XII. Specific Legal Arrangements

The rare quarrels which occur at times take the form of an exchange of public expostulation (yakala) in which the two parties assisted by friends and relatives meet, harangue one another, hurl and hurl back recriminations. Such litigation allows people to give vent to their feelings and shows the trend of public opinion, and thus it may be of assistance in settling disputes. Sometimes it seems, however, only to harden the litigants. In no case is there any definite sentence pronounced by a third party, and agreement is but seldom reached then and there. The yakala therefore is a special legal arrangement, but of small importance and not really touching the heart of legal constraint.

Some other specific legal mechanisms may also be mentioned here. One of them is the kaytapaku, the magical protection of property by means of conditional curses. When a man owns coco or areca palms in distant spots, where it is impossible to keep watch over them, he attaches a palm leaf to the trunk of the tree, an indication that a formula has been uttered, which automatically would bring down ailment on the thief. Another institution which has a legal side is the kaytu-butabu, a form of magic performed over all the coco-nut trees of a community to bring about their fertility, as a rule in view of an approaching feast. Such magic entails a strict prohibition to gather the nuts or to partake of coco-nut, even when imported. A similar institution is the gwara.13 A pole is planted on the reef, and this places a taboo on any export of certain valuable objects, exchanged ceremonially in the kula, while their importation on the contrary is encouraged. This is a sort of moratorium, stopping all payments, without any interference with the receipts, which also aims at an accumulation of valuable objects before a big ceremonial distribution. Another important legal feature is a sort of ceremonial contract, called kayasa. 14 Here the leader of an expedition, the master of a feast, or the entrepreneur in an industrial venture gives a big ceremonial distribution. Those who participate in it and benefit by the bounty are under an obligation to assist the leader throughout the enterprise.
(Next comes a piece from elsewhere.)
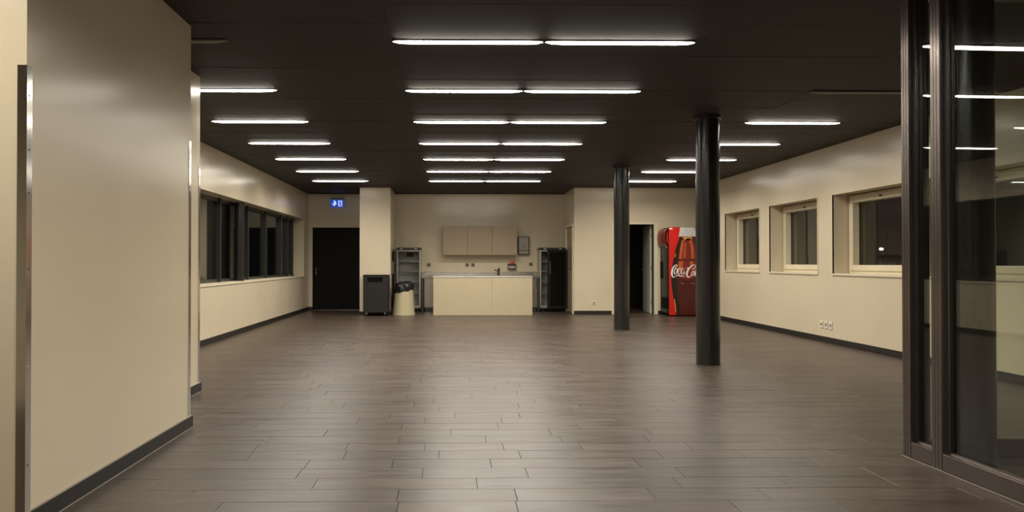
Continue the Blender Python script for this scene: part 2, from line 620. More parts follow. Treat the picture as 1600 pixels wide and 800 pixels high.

All these institutions, kayasa, kaytapaku, and kaytubutabu, entail special binding ties. But even they are not exclusively legal. It would be a great mistake to deal with the subject of law by a simple enumeration of these few arrangements, each of which subserves a special end and fulfils a very partial function. The main province of law is in the social mechanism, which is to be found at the bottom of all the real obligations and covers a very vast portion of their custom, though by no means all of it, as we know.